RECORDS SUPPLIED —
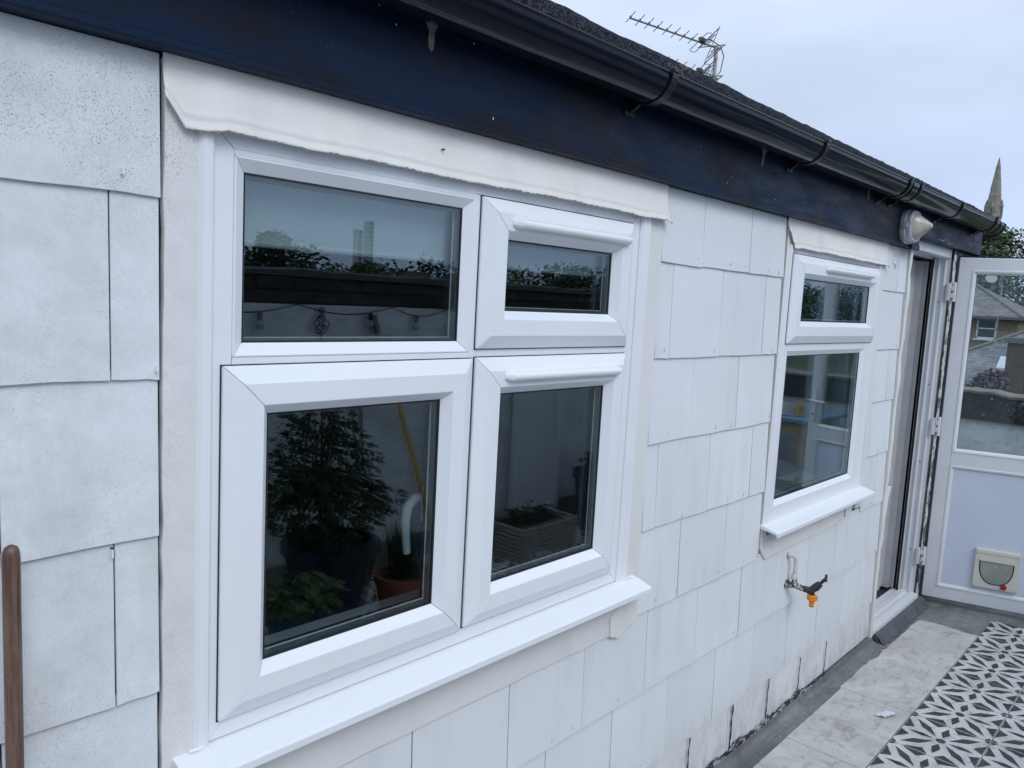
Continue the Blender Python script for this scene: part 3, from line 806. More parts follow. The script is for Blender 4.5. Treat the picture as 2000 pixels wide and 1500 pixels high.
# flaking patches on the fascia (raised rims of bare primer)
def flake(pts, y=-0.0418):
    MB().extr(pts, 'y', y, y + 0.001).build('bare_patch', M['flake'], roof)
def blob(cx, cz, rx, rz, seed, n=22, rough=0.35):
    r_ = random.Random(seed); out = []
    for k in range(n):
        a = 2 * math.pi * k / n; q = 1 + r_.uniform(-rough, rough)
        out.append((cx + rx * q * math.cos(a), cz + rz * q * math.sin(a)))
    return out
flake([(1.008, 2.236), (1.016, 2.243), (1.032, 2.241), (1.052, 2.235), (1.075, 2.238), (1.10, 2.236), (1.125, 2.233), (1.15, 2.234), (1.18, 2.232), (1.235, 2.233), (1.225, 2.226), (1.19, 2.224), (1.16, 2.222),
       (1.13, 2.217), (1.10, 2.221), (1.075, 2.222), (1.055, 2.224), (1.050, 2.214), (1.043, 2.207), (1.038, 2.196), (1.038, 2.178), (1.035, 2.164), (1.030, 2.160), (1.024, 2.168), (1.022, 2.184), (1.024, 2.198), (1.014, 2.212), (1.009, 2.224)])
flake([(1.47, 2.229), (1.50, 2.230), (1.53, 2.227), (1.545, 2.221), (1.52, 2.220), (1.50, 2.224)])
flake([(2.452, 2.225), (2.50, 2.226), (2.49, 2.214), (2.478, 2.206), (2.476, 2.185), (2.470, 2.166), (2.463, 2.172), (2.462, 2.19), (2.464, 2.208)])
flake([(3.46, 2.222), (3.475, 2.222), (3.476, 2.20), (3.470, 2.178), (3.463, 2.185)])
flake([(3.575, 2.22), (3.592, 2.22), (3.590, 2.19), (3.582, 2.165), (3.577, 2.18)])
flake([(4.12, 2.205), (4.145, 2.21), (4.14, 2.195), (4.125, 2.185)])
flake(blob(4.62, 2.116, 0.05, 0.003, 5)); flake(blob(4.95, 2.105, 0.018, 0.008, 6)); flake(blob(5.26, 2.19, 0.004, 0.02, 7)); flake(blob(4.78, 2.113, 0.03, 0.003, 8))
mb = MB(); r_ = random.Random(21)
for k in range(9):
    x = r_.uniform(0.3, 4.2) ; z = r_.uniform(2.06, 2.24); w = r_.uniform(0.0006, 0.002); h = r_.uniform(0.0012, 0.006)
    mb.box(x, x + w, -0.0424, -0.0405, z, z + h)
o = mb.build('paint_chips', M['debris'], roof); o['kind'] = 'stuff'
# felt edge, in lengths with laps
def roofline(x): return 2.349 + 0.006 * min(1, max(0, (x - 0.5) / 1.5)) + 0.004 * min(1.0, max(0.0, (x - 2) / 3))
for a, b, dy in ((WX0, 1.30, 0.0), (1.25, 2.275, 0.0022), (2.262, 3.262, 0.0), (3.25, 4.255, 0.0022), (4.24, 5.555, 0.0)):
    n = int((b - a) / 0.018); vs = []
    for k in range(n + 1):
        x = a + (b - a) * k / n
        top = roofline(x) + 0.004 * noise.noise(Vector((x * 4, 0, 1))) + 0.0035 * noise.noise(Vector((x * 20, 0, 2))) + (0.004 * noise.noise(Vector((x * 60, 0, 5))) if x > 3.6 else 0.0012 * noise.noise(Vector((x * 60, 0, 5))))
        y = -0.050 - dy + 0.003 * noise.noise(Vector((x * 6, 2, 2)))
        vs += [(x, y + 0.004, 2.285), (x, y, 2.30), (x, y - 0.002, top - 0.012), (x, y + 0.003, top - 0.001), (x, y + 0.014, top), (x, y + 0.06, top - 0.006), (x, y + 0.30, top - 0.018), (x, y + 0.30, 2.30)]
    m = 8
    fs = [(i * m + q, (i + 1) * m + q, (i + 1) * m + q + 1, i * m + q + 1) for i in range(n) for q in range(m - 1)]
    fs += [tuple(range(m)), tuple(range(n * m, n * m + m))[::-1]]
    MB().add(vs, fs).build('felt_edge', M['felt'], roof, smooth=True)
box('roof_deck', M['felt'], roof, WX0, 5.53, 0.20, 5.2, 2.24, 2.335)
# bird mess / moss on felt beside the aerial
mb = MB(); r_ = random.Random(4)
for k in range(60):
    x = 1.90 + r_.gauss(0, 0.035); z = r_.uniform(2.312, 2.345)
    mb.box(x, x + r_.uniform(0.001, 0.003), -0.0545, -0.048, z, z + r_.uniform(0.001, 0.006))
o = mb.build('lichen_flecks', simple('lichen', (0.25, 0.21, 0.17), 0.9), roof); o['kind'] = 'stuff'

# house behind: room boxes
house = thing('house_interior', 'dim rooms behind the windows and doorway', 'room', (2.4, 1.7, 0))
def room(x0, x1, mat, y1=3.0, flr=0.0):
    t = 0.05
    mb = MB().box(x0 - t, x1 + t, y1, y1 + t, flr, 2.3).box(x0 - t, x0, 0.127, y1, flr, 2.3).box(x1, x1 + t, 0.127, y1, flr, 2.3)
    mb.build('room_wall', M[mat], house)
    box('ceiling', M[mat], house, x0, x1, 0.127, y1, 2.15, 2.2)
    box('floor', M[mat], house, x0, x1, 0.127, y1, flr - 0.05, flr)
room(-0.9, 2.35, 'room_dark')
room(2.46, 4.10, 'room', 1.3)
room(4.20, 5.38, 'room', 3.0)
# white window boards and reveals inside
for a, b in ((0.605, 1.835), (2.815, 3.765)):
    box('window_board', M['upvc_old'], house, a, b, 0.052, 0.26, 0.905, 0.925)
    mb = MB().box(a - 0.0, a + 0.012, 0.052, 0.124, 0.925, 1.945); mb.box(b - 0.012, b, 0.052, 0.124, 0.925, 1.945); mb.box(a, b, 0.052, 0.124, 1.945, 1.955)
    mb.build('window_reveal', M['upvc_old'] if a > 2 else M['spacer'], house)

bl = thing('roller_blind', 'pale roller blind drawn part way down inside the big window', 'blind', (1.2, 0.12, 1.9))
MB().box(0.625, 1.815, 0.054, 0.056, 1.7695, 1.94).build('blind_fabric', M['blind'], bl)
MB().tube([(0.625, 0.055, 1.7695), (1.815, 0.055, 1.7695)], 0.006, 8).build('bottom_bar', M['blind'], bl, smooth=True)
MB().tube([(0.625, 0.078, 1.920), (1.815, 0.078, 1.920)], 0.018, 12).build('roller', M['blind'], bl, smooth=True)

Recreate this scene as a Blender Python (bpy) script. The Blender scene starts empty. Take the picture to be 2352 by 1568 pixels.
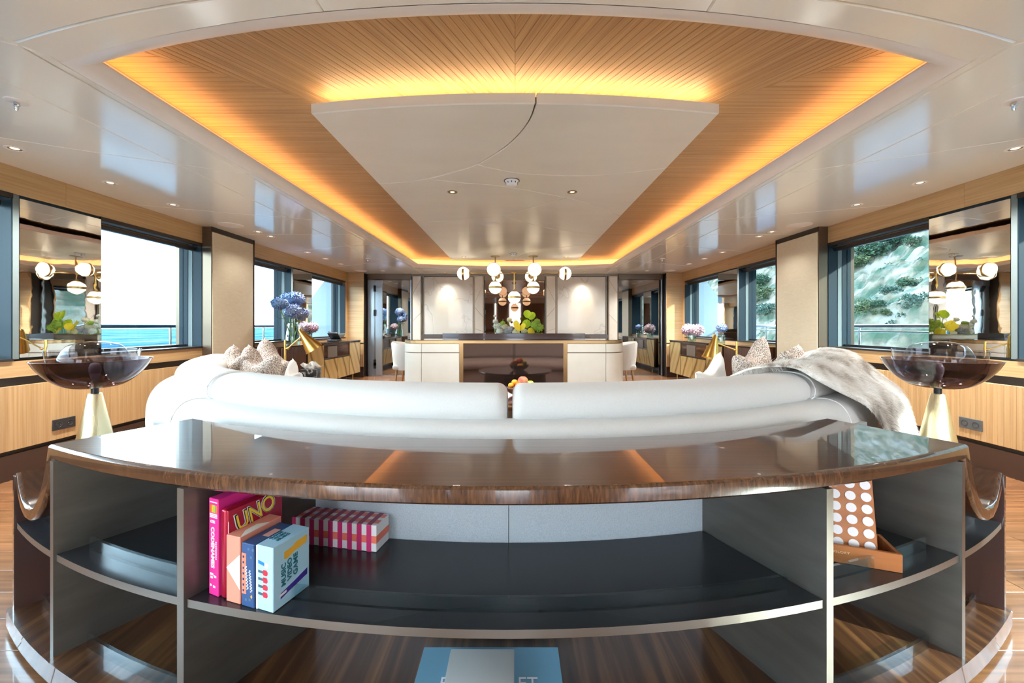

WHAT THIS TASK INVOLVES — Transcribe the records verbatim and omit the images.

EXERCISE ANSWER —
Continue the Blender Python script for this scene: part 3, from line 806. More parts follow. The script is for Blender 4.5. Treat the picture as 2000 pixels wide and 1500 pixels high.
# flaking patches on the fascia (raised rims of bare primer)
def flake(pts, y=-0.0418):
    MB().extr(pts, 'y', y, y + 0.001).build('bare_patch', M['flake'], roof)
def blob(cx, cz, rx, rz, seed, n=22, rough=0.35):
    r_ = random.Random(seed); out = []
    for k in range(n):
        a = 2 * math.pi * k / n; q = 1 + r_.uniform(-rough, rough)
        out.append((cx + rx * q * math.cos(a), cz + rz * q * math.sin(a)))
    return out
flake([(1.008, 2.236), (1.016, 2.243), (1.032, 2.241), (1.052, 2.235), (1.075, 2.238), (1.10, 2.236), (1.125, 2.233), (1.15, 2.234), (1.18, 2.232), (1.235, 2.233), (1.225, 2.226), (1.19, 2.224), (1.16, 2.222),
       (1.13, 2.217), (1.10, 2.221), (1.075, 2.222), (1.055, 2.224), (1.050, 2.214), (1.043, 2.207), (1.038, 2.196), (1.038, 2.178), (1.035, 2.164), (1.030, 2.160), (1.024, 2.168), (1.022, 2.184), (1.024, 2.198), (1.014, 2.212), (1.009, 2.224)])
flake([(1.47, 2.229), (1.50, 2.230), (1.53, 2.227), (1.545, 2.221), (1.52, 2.220), (1.50, 2.224)])
flake([(2.452, 2.225), (2.50, 2.226), (2.49, 2.214), (2.478, 2.206), (2.476, 2.185), (2.470, 2.166), (2.463, 2.172), (2.462, 2.19), (2.464, 2.208)])
flake([(3.46, 2.222), (3.475, 2.222), (3.476, 2.20), (3.470, 2.178), (3.463, 2.185)])
flake([(3.575, 2.22), (3.592, 2.22), (3.590, 2.19), (3.582, 2.165), (3.577, 2.18)])
flake([(4.12, 2.205), (4.145, 2.21), (4.14, 2.195), (4.125, 2.185)])
flake(blob(4.62, 2.116, 0.05, 0.003, 5)); flake(blob(4.95, 2.105, 0.018, 0.008, 6)); flake(blob(5.26, 2.19, 0.004, 0.02, 7)); flake(blob(4.78, 2.113, 0.03, 0.003, 8))
mb = MB(); r_ = random.Random(21)
for k in range(9):
    x = r_.uniform(0.3, 4.2) ; z = r_.uniform(2.06, 2.24); w = r_.uniform(0.0006, 0.002); h = r_.uniform(0.0012, 0.006)
    mb.box(x, x + w, -0.0424, -0.0405, z, z + h)
o = mb.build('paint_chips', M['debris'], roof); o['kind'] = 'stuff'
# felt edge, in lengths with laps
def roofline(x): return 2.349 + 0.006 * min(1, max(0, (x - 0.5) / 1.5)) + 0.004 * min(1.0, max(0.0, (x - 2) / 3))
for a, b, dy in ((WX0, 1.30, 0.0), (1.25, 2.275, 0.0022), (2.262, 3.262, 0.0), (3.25, 4.255, 0.0022), (4.24, 5.555, 0.0)):
    n = int((b - a) / 0.018); vs = []
    for k in range(n + 1):
        x = a + (b - a) * k / n
        top = roofline(x) + 0.004 * noise.noise(Vector((x * 4, 0, 1))) + 0.0035 * noise.noise(Vector((x * 20, 0, 2))) + (0.004 * noise.noise(Vector((x * 60, 0, 5))) if x > 3.6 else 0.0012 * noise.noise(Vector((x * 60, 0, 5))))
        y = -0.050 - dy + 0.003 * noise.noise(Vector((x * 6, 2, 2)))
        vs += [(x, y + 0.004, 2.285), (x, y, 2.30), (x, y - 0.002, top - 0.012), (x, y + 0.003, top - 0.001), (x, y + 0.014, top), (x, y + 0.06, top - 0.006), (x, y + 0.30, top - 0.018), (x, y + 0.30, 2.30)]
    m = 8
    fs = [(i * m + q, (i + 1) * m + q, (i + 1) * m + q + 1, i * m + q + 1) for i in range(n) for q in range(m - 1)]
    fs += [tuple(range(m)), tuple(range(n * m, n * m + m))[::-1]]
    MB().add(vs, fs).build('felt_edge', M['felt'], roof, smooth=True)
box('roof_deck', M['felt'], roof, WX0, 5.53, 0.20, 5.2, 2.24, 2.335)
# bird mess / moss on felt beside the aerial
mb = MB(); r_ = random.Random(4)
for k in range(60):
    x = 1.90 + r_.gauss(0, 0.035); z = r_.uniform(2.312, 2.345)
    mb.box(x, x + r_.uniform(0.001, 0.003), -0.0545, -0.048, z, z + r_.uniform(0.001, 0.006))
o = mb.build('lichen_flecks', simple('lichen', (0.25, 0.21, 0.17), 0.9), roof); o['kind'] = 'stuff'

# house behind: room boxes
house = thing('house_interior', 'dim rooms behind the windows and doorway', 'room', (2.4, 1.7, 0))
def room(x0, x1, mat, y1=3.0, flr=0.0):
    t = 0.05
    mb = MB().box(x0 - t, x1 + t, y1, y1 + t, flr, 2.3).box(x0 - t, x0, 0.127, y1, flr, 2.3).box(x1, x1 + t, 0.127, y1, flr, 2.3)
    mb.build('room_wall', M[mat], house)
    box('ceiling', M[mat], house, x0, x1, 0.127, y1, 2.15, 2.2)
    box('floor', M[mat], house, x0, x1, 0.127, y1, flr - 0.05, flr)
room(-0.9, 2.35, 'room_dark')
room(2.46, 4.10, 'room', 1.3)
room(4.20, 5.38, 'room', 3.0)
# white window boards and reveals inside
for a, b in ((0.605, 1.835), (2.815, 3.765)):
    box('window_board', M['upvc_old'], house, a, b, 0.052, 0.26, 0.905, 0.925)
    mb = MB().box(a - 0.0, a + 0.012, 0.052, 0.124, 0.925, 1.945); mb.box(b - 0.012, b, 0.052, 0.124, 0.925, 1.945); mb.box(a, b, 0.052, 0.124, 1.945, 1.955)
    mb.build('window_reveal', M['upvc_old'] if a > 2 else M['spacer'], house)

bl = thing('roller_blind', 'pale roller blind drawn part way down inside the big window', 'blind', (1.2, 0.12, 1.9))
MB().box(0.625, 1.815, 0.054, 0.056, 1.7695, 1.94).build('blind_fabric', M['blind'], bl)
MB().tube([(0.625, 0.055, 1.7695), (1.815, 0.055, 1.7695)], 0.006, 8).build('bottom_bar', M['blind'], bl, smooth=True)
MB().tube([(0.625, 0.078, 1.920), (1.815, 0.078, 1.920)], 0.018, 12).build('roller', M['blind'], bl, smooth=True)

Recreate this scene as a Blender Python (bpy) script. The Blender scene starts empty. Take the picture to be 2352 by 1568 pixels.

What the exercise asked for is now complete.